We pay more for a Scotch on the rocks in a pub because we can’t walk over to the kitchen and make our own. Precious metals work the same way, and so doesn’t any other investment. For the price of something to be high, there must be a high demand coupled with low availability. Gold and silver are commodities that are limited to supply on hand, and while that supply keeps growing at less than the demand for these metals, the price will continue to climb. So, it makes for a good investment medium. But like all other investments, don’t do it unless you can afford to lose the money you put into it.

The reasoning for that is because no investment is an assured investment. The bottom line is that if in fact the bottom falls out from under society, and the economy collapses rapidly, and the infrastructure comes to a screeching halt, where will that investment be, and how much will it be worth?

If nobody has any money to buy gold, where will the demand be? The demand will be lower, which will drive the value lower. If you bought high, you lose. The next factor is what kind of investment is it? Many firms only transmit a paper to you that says you have purchased so many ounces of gold. If the ultimate collapse occurs, what good will that paper be to you? If you have physical bullion, how will you spend it? Suppose you want to get a bottle of Scotch and new of someone that had one for trade. How big of a slice of that bullion will it take? No one really knows as the value of that bullion is up for grabs.

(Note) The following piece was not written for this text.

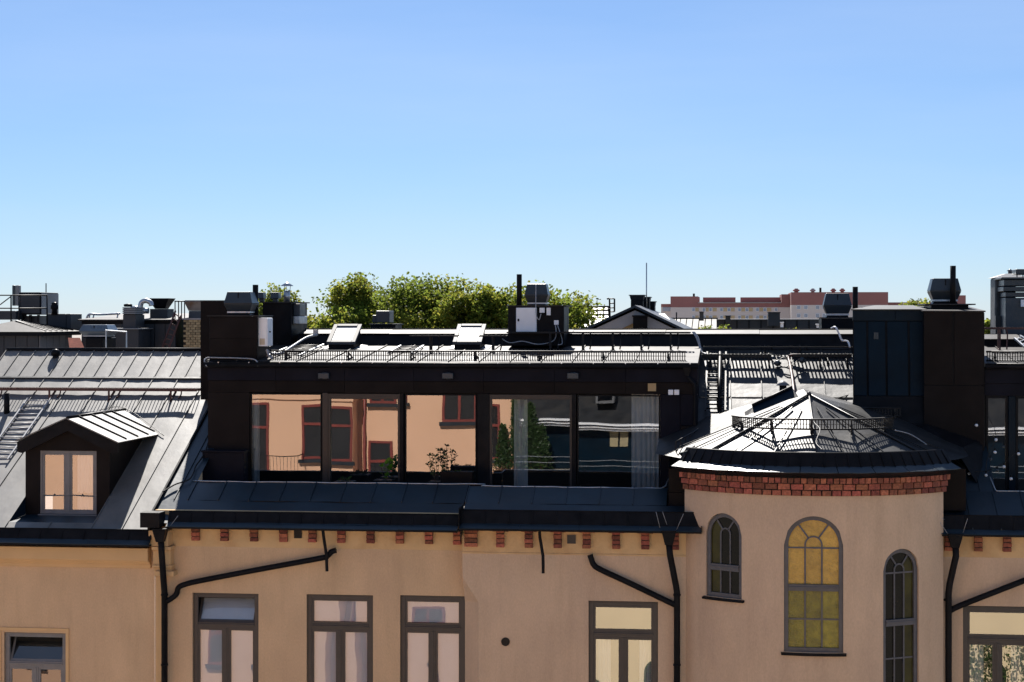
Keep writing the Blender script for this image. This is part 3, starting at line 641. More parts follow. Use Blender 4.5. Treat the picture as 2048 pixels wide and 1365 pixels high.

The bottom line I am getting at here is that while precious metals may well be a good investment tool, they make a lousy survival tool. There are too many variables, too many ifs involved with the medium. If you believe currency by way of gold and silver metals will still be useful in the coming times, then I suggest you buy as much junk silver coins that you can accumulate. The value of these may be high, or they may be low, nobody knows, but I do know that when the crap hits the fan, the rules will immediately change. And I believe those rules will change in ways that most people will not be able to fathom in the coming times.